> SHORT EXERCISE:
Reproduce the material below line by line, beginning with its first line and ending with the line that contains "COL = SC.collection"; leave out pictures.

> SUPPLIED DATA:
====

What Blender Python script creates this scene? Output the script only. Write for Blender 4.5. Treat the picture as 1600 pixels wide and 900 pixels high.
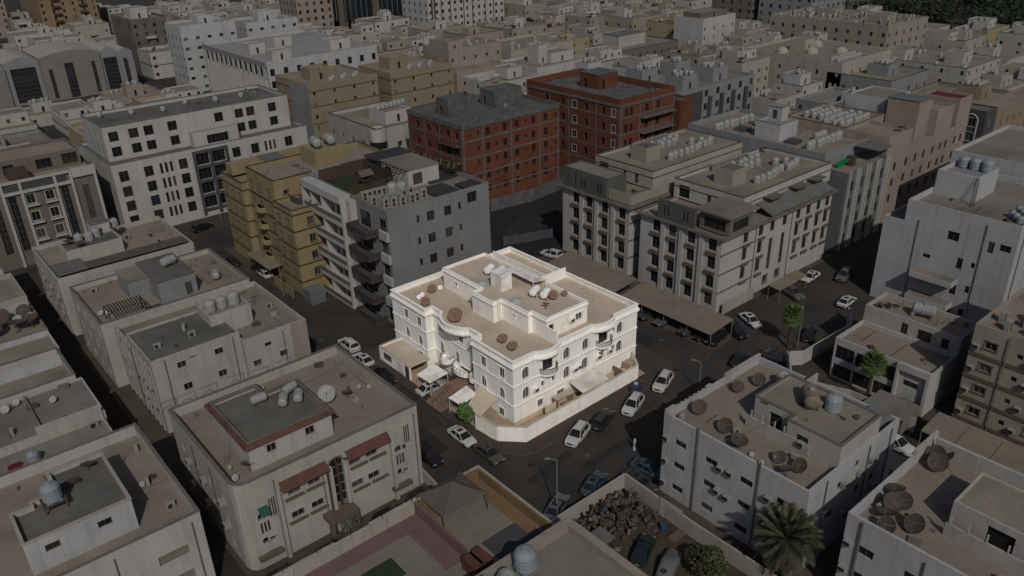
import bpy, bmesh, math, random
from mathutils import Vector, Matrix
R = math.radians
rnd = random.Random(7)
for o in list(bpy.data.objects): bpy.data.objects.remove(o)
SC = bpy.context.scene
COL = SC.collection

# ------------------------------------------------------------------ camera
CAM_LOC = Vector((-57.471, -70.047, 66.0))
PITCH, ROLL, YAW = R(26.236), R(1.708), R(50.494)
def cam_axes():
    f = Vector((math.cos(YAW)*math.cos(PITCH), math.sin(YAW)*math.cos(PITCH), -math.sin(PITCH)))
    r0 = Vector((math.sin(YAW), -math.cos(YAW), 0)); d0 = f.cross(r0)
    return r0*math.cos(ROLL)+d0*math.sin(ROLL), d0*math.cos(ROLL)-r0*math.sin(ROLL), f
cr, cd, cf = cam_axes()
cam = bpy.data.cameras.new('camera'); camo = bpy.data.objects.new('camera', cam); COL.objects.link(camo)
camo.matrix_world = Matrix(((cr.x, -cd.x, -cf.x, CAM_LOC.x), (cr.y, -cd.y, -cf.y, CAM_LOC.y), (cr.z, -cd.z, -cf.z, CAM_LOC.z), (0, 0, 0, 1)))
cam.sensor_width = 36.0; cam.lens = 1257.66/1600*36.0; cam.clip_start = 1.0; cam.clip_end = 6000
SC.camera = camo
# ------------------------------------------------------------------ light
SUN_DIR = Vector((-0.55, -1.0, 1.0)).normalized()          # towards the sun
elev = math.asin(SUN_DIR.z); azim = math.atan2(SUN_DIR.x, SUN_DIR.y)   # from +Y, clockwise
w = bpy.data.worlds.new('World'); SC.world = w; w.use_nodes = True
nt = w.node_tree; bg = nt.nodes['Background']
sky = nt.nodes.new('ShaderNodeTexSky'); sky.sky_type = 'NISHITA'; sky.sun_disc = False
sky.sun_elevation = elev; sky.sun_rotation = azim; sky.dust_density = 2.0; sky.air_density = 1.0
nt.links.new(sky.outputs[0], bg.inputs[0]); bg.inputs[1].default_value = 0.10
sl = bpy.data.lights.new('sun', 'SUN'); sl.energy = 4.4; sl.angle = R(0.53); sl.color = (1.0, 0.95, 0.87)
so = bpy.data.objects.new('sun', sl); COL.objects.link(so); so.location = (0, 0, 150)
so.rotation_euler = (-SUN_DIR).to_track_quat('-Z', 'Y').to_euler()
SC.view_settings.view_transform = 'Standard'; SC.view_settings.look = 'None'; SC.view_settings.gamma = 1
SC.view_settings.exposure = -1.18
SC.render.engine = 'CYCLES'

# ------------------------------------------------------------------ materials
MATS = {}
def mat(name, col, rough=.85, var=.16, sc=.35, streak=0.0, bump=0.0, metal=0.0, spec=.25, dirt=None, dsc=.12, dcut=.55):
    """procedural material: base colour with large patches, fine grain, optional rain streaks and dirt patches"""
    if name in MATS: return MATS[name]
    m = bpy.data.materials.new(name); m.use_nodes = True; n = m.node_tree.nodes; l = m.node_tree.links
    b = n['Principled BSDF']; b.inputs['Roughness'].default_value = rough; b.inputs['Metallic'].default_value = metal
    b.inputs['Specular IOR Level'].default_value = spec
    tc = n.new('ShaderNodeTexCoord')
    def noise(scale, det=4, vec=None, ro=.6):
        t = n.new('ShaderNodeTexNoise'); t.inputs['Scale'].default_value = scale; t.inputs['Detail'].default_value = det
        t.inputs['Roughness'].default_value = ro; l.new(vec or tc.outputs['Object'], t.inputs['Vector']); return t.outputs['Fac']
    def ramp(f, a, c0, c1, b_):
        r = n.new('ShaderNodeMapRange'); r.inputs[1].default_value = a; r.inputs[2].default_value = b_
        r.inputs[3].default_value = c0; r.inputs[4].default_value = c1; l.new(f, r.inputs[0]); return r.outputs[0]
    def mul(x, y):
        k = n.new('ShaderNodeMath'); k.operation = 'MULTIPLY'; l.new(x, k.inputs[0]); l.new(y, k.inputs[1]); return k.outputs[0]
    f = mul(ramp(noise(sc), .3, 1-var, 1+var*.6, .7), ramp(noise(sc*14, 3), .3, 1-var*.45, 1+var*.3, .7))
    if streak:
        mp = n.new('ShaderNodeMapping'); mp.inputs['Scale'].default_value = (1.3, 1.3, .07); l.new(tc.outputs['Object'], mp.inputs[0])
        f = mul(f, ramp(noise(1.0, 5, mp.outputs[0], .7), .5, 1.0, 1-streak, .78))
    mx = n.new('ShaderNodeMix'); mx.data_type = 'RGBA'; mx.blend_type = 'MULTIPLY'; mx.inputs[0].default_value = 1
    mx.inputs[6].default_value = (*col, 1)
    cmb = n.new('ShaderNodeCombineColor'); [l.new(f, cmb.inputs[i]) for i in range(3)]; l.new(cmb.outputs[0], mx.inputs[7])
    out = mx.outputs[2]
    if dirt:
        m2 = n.new('ShaderNodeMix'); m2.data_type = 'RGBA'; l.new(out, m2.inputs[6]); m2.inputs[7].default_value = (*dirt, 1)
        l.new(ramp(noise(dsc, 6, None, .65), dcut, 0.0, .85, dcut+.18), m2.inputs[0]); out = m2.outputs[2]
    l.new(out, b.inputs['Base Color'])
    if bump:
        bp = n.new('ShaderNodeBump'); bp.inputs['Strength'].default_value = bump; bp.inputs['Distance'].default_value = .03
        l.new(noise(sc*22, 3), bp.inputs['Height']); l.new(bp.outputs[0], b.inputs['Normal'])
    MATS[name] = m; return m
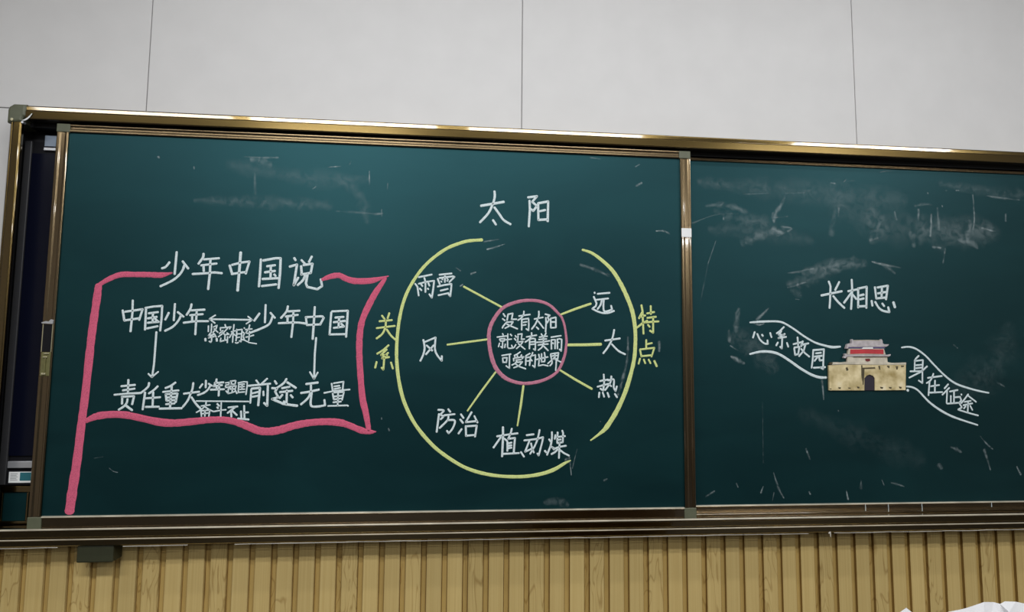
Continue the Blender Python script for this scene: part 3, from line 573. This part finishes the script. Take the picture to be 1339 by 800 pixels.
chalk_character|white|white chalk character 界, third line inside the pink circle|15307,5221,47 15327,5082,47;15307,5235,47 15563,5273,47 15533,5065,47;15352,5167,47 15533,5188,47;15442,5242,47 15443,5093,47;15342,5063,47 15523,5084,47;15413,5103,47 15213,4923,47;15423,5073,47 15654,4972,47;~15353,5004,47 15343,4925,47 15283,4855,47;15488,5015,47 15483,4857,47 15469,4709,47
chalk_character|white|white chalk character 远, beside the right yellow bracket|16746,7252,60 16757,7228,60;16849,7207,60 17251,7249,60;16814,7010,60 17204,7063,60;~16985,7002,60 16950,6854,60 16847,6706,60;~17054,7014,60 17042,6788,60 17064,6653,60 17156,6639,60 17328,6703,60;17328,6703,60 17299,6827,60;16722,7110,60 16768,7009,60 16813,6897,60 16790,6806,60 16676,6714,60;~16676,6714,60 16858,6627,60 17041,6581,60 17224,6593,60 17397,6659,60
chalk_character|white|white chalk character 大, beside the right yellow bracket|~17398,6038,60 17332,5757,60 17188,5475,60 17029,5272,60;17094,5685,60 17587,5760,60;~17316,5570,60 17537,5355,60 17759,5249,60
chalk_character|white|white chalk character 热, beside the right yellow bracket|16915,4379,59 17183,4426,59;17042,4594,59 17056,4333,59 17024,4073,59 16930,4134,59;16836,4194,59 17198,4288,59;~17294,4535,59 17261,4335,59 17087,4089,59;~17183,4396,59 17372,4428,59 17371,4182,59 17433,4060,59;17433,4060,59 17475,4213,59;17214,4288,59 17292,4212,59;16898,4011,59 16881,3858,59;17008,4012,59 17054,3874,59;17165,4003,59 17212,3869,59;17408,3968,59 17479,3861,59
chalk_character|yellow|yellow chalk character 关, yellow words 关系|9931,6381,63 10014,6277,63;10158,6461,63 10111,6294,63;9862,6200,62 10246,6242,63;9779,5982,62 10340,6062,63;~10054,6233,63 10050,6022,62 9961,5810,62 9788,5658,62;~10091,5947,62 10229,5754,62 10381,5621,62
chalk_character|yellow|yellow chalk character 系, yellow words 关系|~10163,5453,62 10004,5302,62 9816,5180,62;10107,5318,62 9935,5137,62 10127,5139,62;10154,5214,62 9967,5039,62 10187,5080,62;10040,5064,62 10021,4691,62 9966,4750,62;9808,4927,62 9769,4749,62;10250,4916,62 10314,4723,62
chalk_character|yellow|yellow chalk character 特, yellow words 特点|18317,6862,65 18350,6681,65 18377,5924,65;18327,6613,65 18232,6430,65;18256,6471,65 18442,6528,65;18148,6112,65 18323,6251,65 18509,6355,65;18631,6845,65 18633,6572,65;18500,6593,65 18745,6643,65;18510,6446,65 18802,6489,65;18439,6298,65 18893,6339,65;18708,6483,65 18702,5963,65 18599,6029,65;18531,6220,65 18588,6153,65
chalk_character|yellow|yellow chalk character 点, yellow words 特点|18467,5725,60 18464,5459,60;18481,5584,60 18658,5624,60;18255,5394,60 18301,5177,60;18255,5410,60 18737,5469,60 18637,5181,60;18301,5193,60 18654,5227,60;18252,5115,60 18202,4943,60;18380,5085,60 18427,4961,60;18540,5086,60 18603,4963,60;18732,5041,75 18810,4871,75
chalk_flag_pole|pink|pink chalk flagpole|~1473,7144,208 1455,6807,219 1414,6251,230 1374,5629,229 1355,5148,229 1304,3786,239 1263,3113,227 1209,2000,248 1140,1119,269 1097,507,268
chalk_flag_outline|pink|pink chalk waving flag outline|~1497,7180,116 1769,7361,151 2090,7497,163 2486,7511,163 2906,7516,163 3251,7512,164 3566,7583,47;~8053,7472,96 8307,7581,168 8576,7624,168 8791,7525,180 9076,7458,193 9537,7476,193 9891,7569,97 10103,7635,36;~10010,7560,97 9725,7116,193 9489,6639,192 9325,6203,192 9267,5771,191 9266,5270,191 9313,4641,190 9407,3816,190 9521,3354,189 9631,2816,142;~1391,3113,136 1661,3241,204 2043,3297,205 2476,3284,205 2914,3194,206 3443,3076,218 3882,3045,218 4407,3090,207 4846,3136,196 5290,3145,185 5695,3067,209 6059,2929,232 6328,2821,232 6626,2791,233 6956,2839,233 7397,2972,222 7845,3055,211 8366,3085,212 8749,3055,212 9015,2978,189 9401,2821,189 9670,2774,142 9842,2776,35
chalk_bracket|yellow|yellow chalk arc opening to the right|~13043,8884,99 12600,8836,104 12258,8726,103 11918,8568,103 11534,8285,98 11201,7955,98 10920,7556,97 10690,7111,102 10535,6598,101 10445,5992,101 10414,5342,101 10441,4817,105 10533,4228,108 10708,3643,110 11041,3007,110 11530,2423,114 12018,2025,107 12666,1650,107 13423,1438,103 14237,1375,101 14892,1431,111 15385,1571,121 15772,1783,85 15954,1865,36
chalk_bracket|yellow|yellow chalk arc opening to the left|~16356,8650,75 16647,8559,90 16959,8353,111 17316,8030,126 17584,7636,131 17850,7090,141 18025,6585,140 18102,6017,120 18095,5492,120 18050,5057,124 17918,4536,129 17737,3998,144 17467,3430,148 17125,2907,147 16899,2702,86 16609,2493,44
chalk_circle|pink|pink chalk circle round the white words|~15676,6391,74 15593,6499,79 15299,6784,94 14984,6917,99 14600,6952,99 14178,6885,106 13735,6679,110 13430,6263,117 13319,5931,122 13317,5614,122 13378,5221,127 13502,4851,131 13668,4613,131 13912,4423,122 14265,4307,107 14616,4294,102 14996,4370,103 15332,4518,98 15574,4739,88 15753,5157,89 15810,5490,84 15820,5700,79 15764,6119,74 15676,6391,74
chalk_line|yellow|yellow chalk line up to 雨雪|12488,7352,66 13116,7025,69 13710,6716,61
chalk_line|yellow|yellow chalk line to 风|11995,5491,63 12648,5586,63 13256,5674,59
chalk_line|yellow|yellow chalk line down to 防治|13536,4638,58 13082,4021,63 12664,3422,48
chalk_line|yellow|yellow chalk line down to 植动煤|14430,4209,73 14351,3593,73 14249,2958,48
chalk_line|yellow|yellow chalk line up to 远|15613,6501,64 16104,6697,75 16620,6881,75
chalk_line|yellow|yellow chalk line to 大|15873,5530,89 16430,5540,89 16950,5566,94
chalk_line|yellow|yellow chalk line down to 热|15617,4715,64 16103,4425,74 16648,4128,74
chalk_arrow|white|white chalk double-headed arrow|4738,6182,54 5994,6181,54;4905,6309,47 4740,6189,47 4903,6065,47;5872,6283,47 5999,6179,47 5829,6058,47
chalk_arrow|white|white chalk arrow pointing down to 责任重大|3215,5767,58 3203,4823,58 3169,4409,58;3056,4509,51 3160,4409,51 3337,4571,51
chalk_arrow|white|white chalk arrow pointing down to 无量|7940,5653,59 7918,5172,59 7921,4395,59;7789,4596,52 7921,4388,52 8029,4589,52
chalk_line|white|white chalk line between the two small phrases|4477,3699,44 6003,3690,44"""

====

> WRITTEN SOLUTION:
What Blender Python script creates this scene? Output the script only. Write for Blender 4.5. Treat the picture as 1600 pixels wide and 900 pixels high.
import bpy, bmesh, math, random
from mathutils import Vector, Matrix
R = math.radians
rnd = random.Random(7)
for o in list(bpy.data.objects): bpy.data.objects.remove(o)
SC = bpy.context.scene
COL = SC.collection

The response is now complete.